The code creates normally distributed true \(\boldsymbol{x}\), \(\boldsymbol{y}\) that is a linear function of \(\boldsymbol{x}\) plus some random noise, and thereafter the vectors \(\boldsymbol{x}_1\), \(\boldsymbol{x}_2\) and \(\boldsymbol{x}_3\), the obervable data. We also create the design matrix \(\mathsf{X}\) that we use below.

Let’s fit linear regression model with all the observable data:

from sklearn.linear_model import LinearRegression

## /usr/lib/python3/dist-packages/scipy/__init__.py:146: UserWarning: A NumPy version >=1.17.3 and <1.25.0 is required for this version of SciPy (detected version 1.26.1
##   warnings.warn(f"A NumPy version >={np_minversion} and <{np_maxversion}"

m = LinearRegression()
_ = m.fit(X, y)
m.score(X, y)  # training R2

## 0.9637969481653453

The training \(R^2\) looks pretty good. However, when we compute cross-validated \(R^2\):

from sklearn.model_selection import cross_val_score
cv = cross_val_score(m, X, y, cv=10)
cv.mean()  # CV R2

## 0.22520448773640714

The cross-validation \(R^2\) is not impressive at all.
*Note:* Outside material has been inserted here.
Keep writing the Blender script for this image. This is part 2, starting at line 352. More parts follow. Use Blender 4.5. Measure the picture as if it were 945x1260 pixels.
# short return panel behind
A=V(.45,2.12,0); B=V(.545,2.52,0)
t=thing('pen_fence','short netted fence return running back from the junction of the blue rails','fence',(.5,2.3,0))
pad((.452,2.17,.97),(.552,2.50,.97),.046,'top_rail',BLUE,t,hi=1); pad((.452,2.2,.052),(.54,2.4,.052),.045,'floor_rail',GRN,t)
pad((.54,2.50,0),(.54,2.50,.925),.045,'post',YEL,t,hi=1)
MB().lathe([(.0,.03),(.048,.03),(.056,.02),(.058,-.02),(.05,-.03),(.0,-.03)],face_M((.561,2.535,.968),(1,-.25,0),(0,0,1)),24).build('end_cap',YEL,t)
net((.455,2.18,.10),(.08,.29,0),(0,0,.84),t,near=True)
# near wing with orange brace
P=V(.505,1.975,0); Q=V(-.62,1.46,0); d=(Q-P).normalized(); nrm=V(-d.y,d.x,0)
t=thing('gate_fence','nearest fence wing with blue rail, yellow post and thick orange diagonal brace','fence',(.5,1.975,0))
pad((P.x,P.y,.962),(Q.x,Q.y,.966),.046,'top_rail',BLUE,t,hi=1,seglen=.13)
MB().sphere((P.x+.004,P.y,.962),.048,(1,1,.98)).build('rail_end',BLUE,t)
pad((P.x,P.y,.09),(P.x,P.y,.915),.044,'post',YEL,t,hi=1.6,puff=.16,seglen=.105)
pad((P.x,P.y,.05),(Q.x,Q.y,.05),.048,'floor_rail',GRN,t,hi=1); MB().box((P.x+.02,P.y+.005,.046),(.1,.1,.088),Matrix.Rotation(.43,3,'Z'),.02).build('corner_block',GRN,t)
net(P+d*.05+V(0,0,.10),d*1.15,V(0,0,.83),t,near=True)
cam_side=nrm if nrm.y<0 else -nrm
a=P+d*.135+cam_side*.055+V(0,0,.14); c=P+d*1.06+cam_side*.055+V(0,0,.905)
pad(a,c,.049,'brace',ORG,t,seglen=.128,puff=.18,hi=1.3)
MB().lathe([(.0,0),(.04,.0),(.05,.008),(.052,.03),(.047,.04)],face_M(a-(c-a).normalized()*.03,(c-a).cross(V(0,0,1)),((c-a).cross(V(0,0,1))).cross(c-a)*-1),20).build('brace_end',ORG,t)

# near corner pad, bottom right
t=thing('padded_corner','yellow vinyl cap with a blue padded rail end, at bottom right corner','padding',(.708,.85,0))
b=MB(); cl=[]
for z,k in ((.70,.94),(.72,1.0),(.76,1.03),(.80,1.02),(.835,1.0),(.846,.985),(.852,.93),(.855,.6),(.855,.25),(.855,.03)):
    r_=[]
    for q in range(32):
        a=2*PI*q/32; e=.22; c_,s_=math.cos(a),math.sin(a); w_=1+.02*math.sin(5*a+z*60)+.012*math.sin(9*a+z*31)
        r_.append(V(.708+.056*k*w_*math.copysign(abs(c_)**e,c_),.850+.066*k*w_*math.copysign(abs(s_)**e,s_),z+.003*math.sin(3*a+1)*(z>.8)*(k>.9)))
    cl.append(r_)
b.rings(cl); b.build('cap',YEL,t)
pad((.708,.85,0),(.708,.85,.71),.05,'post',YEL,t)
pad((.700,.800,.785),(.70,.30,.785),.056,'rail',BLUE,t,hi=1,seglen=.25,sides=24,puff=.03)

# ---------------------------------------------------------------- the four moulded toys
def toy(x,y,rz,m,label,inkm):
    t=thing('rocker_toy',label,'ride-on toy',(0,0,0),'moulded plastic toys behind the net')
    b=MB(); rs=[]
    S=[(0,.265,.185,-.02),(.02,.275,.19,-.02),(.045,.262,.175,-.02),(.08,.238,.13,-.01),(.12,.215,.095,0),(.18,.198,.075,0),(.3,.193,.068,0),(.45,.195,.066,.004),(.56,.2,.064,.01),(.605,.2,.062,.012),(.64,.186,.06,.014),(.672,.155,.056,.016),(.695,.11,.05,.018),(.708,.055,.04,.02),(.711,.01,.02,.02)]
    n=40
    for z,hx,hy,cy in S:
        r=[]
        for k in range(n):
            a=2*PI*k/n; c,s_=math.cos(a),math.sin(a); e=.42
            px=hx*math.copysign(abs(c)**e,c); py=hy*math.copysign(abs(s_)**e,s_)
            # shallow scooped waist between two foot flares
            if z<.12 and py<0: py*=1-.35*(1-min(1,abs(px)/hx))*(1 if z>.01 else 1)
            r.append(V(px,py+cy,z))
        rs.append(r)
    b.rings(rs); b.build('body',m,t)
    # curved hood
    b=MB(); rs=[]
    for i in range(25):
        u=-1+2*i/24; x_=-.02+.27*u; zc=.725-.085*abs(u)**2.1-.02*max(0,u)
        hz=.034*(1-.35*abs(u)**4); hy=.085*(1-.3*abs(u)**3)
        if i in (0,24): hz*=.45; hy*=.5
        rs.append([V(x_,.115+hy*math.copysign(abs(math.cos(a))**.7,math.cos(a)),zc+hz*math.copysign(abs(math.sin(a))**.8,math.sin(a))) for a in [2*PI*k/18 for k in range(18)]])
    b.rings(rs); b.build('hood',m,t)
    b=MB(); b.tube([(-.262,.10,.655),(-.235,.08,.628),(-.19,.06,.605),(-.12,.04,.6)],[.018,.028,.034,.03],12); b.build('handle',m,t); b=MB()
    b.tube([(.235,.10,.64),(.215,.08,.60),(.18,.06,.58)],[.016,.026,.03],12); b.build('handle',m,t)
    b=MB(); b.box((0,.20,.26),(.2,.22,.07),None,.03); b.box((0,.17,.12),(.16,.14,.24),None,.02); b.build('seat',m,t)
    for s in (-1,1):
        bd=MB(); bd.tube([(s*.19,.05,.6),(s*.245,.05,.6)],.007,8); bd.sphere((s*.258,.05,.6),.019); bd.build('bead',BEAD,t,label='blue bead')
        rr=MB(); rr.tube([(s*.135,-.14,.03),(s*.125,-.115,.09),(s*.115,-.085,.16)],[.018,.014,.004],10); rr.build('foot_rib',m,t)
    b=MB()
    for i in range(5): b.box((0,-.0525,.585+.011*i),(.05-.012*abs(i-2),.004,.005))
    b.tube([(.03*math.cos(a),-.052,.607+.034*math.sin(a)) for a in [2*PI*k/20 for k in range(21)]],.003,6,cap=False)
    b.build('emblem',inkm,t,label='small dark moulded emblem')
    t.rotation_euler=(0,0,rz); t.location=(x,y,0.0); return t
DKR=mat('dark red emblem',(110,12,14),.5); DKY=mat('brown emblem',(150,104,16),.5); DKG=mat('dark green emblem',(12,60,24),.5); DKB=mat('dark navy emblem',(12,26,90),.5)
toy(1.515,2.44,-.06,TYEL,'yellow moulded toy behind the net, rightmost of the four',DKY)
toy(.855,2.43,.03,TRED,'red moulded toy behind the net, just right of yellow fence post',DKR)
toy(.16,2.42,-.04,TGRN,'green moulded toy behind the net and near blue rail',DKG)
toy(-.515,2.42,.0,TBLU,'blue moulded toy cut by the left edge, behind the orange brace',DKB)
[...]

The problem is that we introduce highly correlated features and so the model severely overfits.

15.2 Forward selection

There are several solutions to this problem. A popular algorithm is forward selection where one first picks the best 1-feature model, thereafter tries adding all remaining features one-by-one to build the best two-feature model, and thereafter the best three-feature model, and so on, until the model performance starts to deteriorate.
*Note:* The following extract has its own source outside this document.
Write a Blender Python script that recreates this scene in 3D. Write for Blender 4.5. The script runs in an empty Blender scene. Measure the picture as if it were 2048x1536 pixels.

Let us play through this algorithm with the example data we created:

X1 = np.column_stack((x1,))
_ = m.fit(X1, y)
m.score(X1, y)  # R2 on training data

## 0.9564886081428848

X2 = np.column_stack((x2,))
m.fit(X2, y).score(X2, y)

## 0.9609051879024796

X3 = np.column_stack((x3,))
m.fit(X3, y).score(X3, y)

## 0.9592612819924556

We use column_stack to create matrices out of individual vectors (remember: the fit method requires X to be a matrix, not vector!) and thereafter fit the model and output it’s \(R^2\) on the training data. Remember: the score method computes \(R^2\) in case of linear regression. Also be aware that models of similar number of features can be compared with just training \(R^2\), cross-validation is not needed. Out of these three features \(\boldsymbol{x}_2\) gives the best \(R^2\).
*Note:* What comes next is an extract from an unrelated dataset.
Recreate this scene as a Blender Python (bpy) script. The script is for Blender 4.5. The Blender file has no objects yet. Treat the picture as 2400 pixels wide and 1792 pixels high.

Next, we’ll add the second feature. As \(\boldsymbol{x}_1\) is now taken, we only have to test \(\boldsymbol{x}_1\) and \(\boldsymbol{x}_3\) and see if any of these improves our model:

X21 = np.column_stack((x2,x1))
m.fit(X21, y).score(X21, y)

## 0.9623986928023418

X23 = np.column_stack((x2,x3))
m.fit(X23, y).score(X23, y)

## 0.9636363807443534

The feature combination \(\boldsymbol{x}_2\) and \(\boldsymbol{x}_3\) gave us a slightly better result.

But is the best two-feature model better than the best one-feature model? As these models contain different number of features, we need to compute cross-validated \(R^2\) instead. So we test our best single-feature model and the best two-feature model using cross-validation:

cross_val_score(m, X2, y, cv=10).mean()

## 0.2137999664651848

cross_val_score(m, X23, y, cv=10).mean()

## 0.2791257920648039

Not surprisingly, both models overfit, but the two-feature model is noticeably better than the single-feature model.

Finally, we can also evaluate the 3-feature model. As we only have 3 features, there is only a single model:

X123 = np.column_stack((x1, x2, x3))
cross_val_score(m, X123, y, cv=10).mean()

## 0.22520448773640714

Hence the three-feature model turned out worse than the two-feature model. We conclude that based on forward-selection, the best model is \[\begin{equation*} y_{i} = \beta_{0} + \beta_{2} x_{2i} + \beta_{3} x_{3i} + e_{i}. \end{equation*}\]

15.3 Ridge and Lasso regression

Ridge and Lasso are methods that are related to forward selection. These methods penalize large \(\beta\) values and hence suppress or eliminate correlated variables. These do not need looping over different combinations of variables like forward selection, however, one normally has to loop over the penalty parameter alpha to find the optimal value.

Both methods are living in sklearn.linear_regression. We demonstrate this with ridge regression below:

from sklearn.linear_model import Ridge, Lasso

m = Ridge(alpha = 1)  # penalty value 1
cross_val_score(m, X, y, cv=10).mean()

## 0.26335301352991747

m = Ridge(alpha = 0.3)  # penalty value 0.1
cross_val_score(m, X, y, cv=10).mean()

## 0.27017016662530546

As evident from the above, penalty values 1 and 0.3 give virtually equal results. The cross-validated \(R^2\) is also comparable to what forward-selection suggested.

Lasso works in an analogous fashion as ridge, but as it’s penalty is not globally differentiable (it is \(L_1\) penalty), then you may run into more problems with convergence.

Both methods have more options, in particular they can normalize the features before fitting.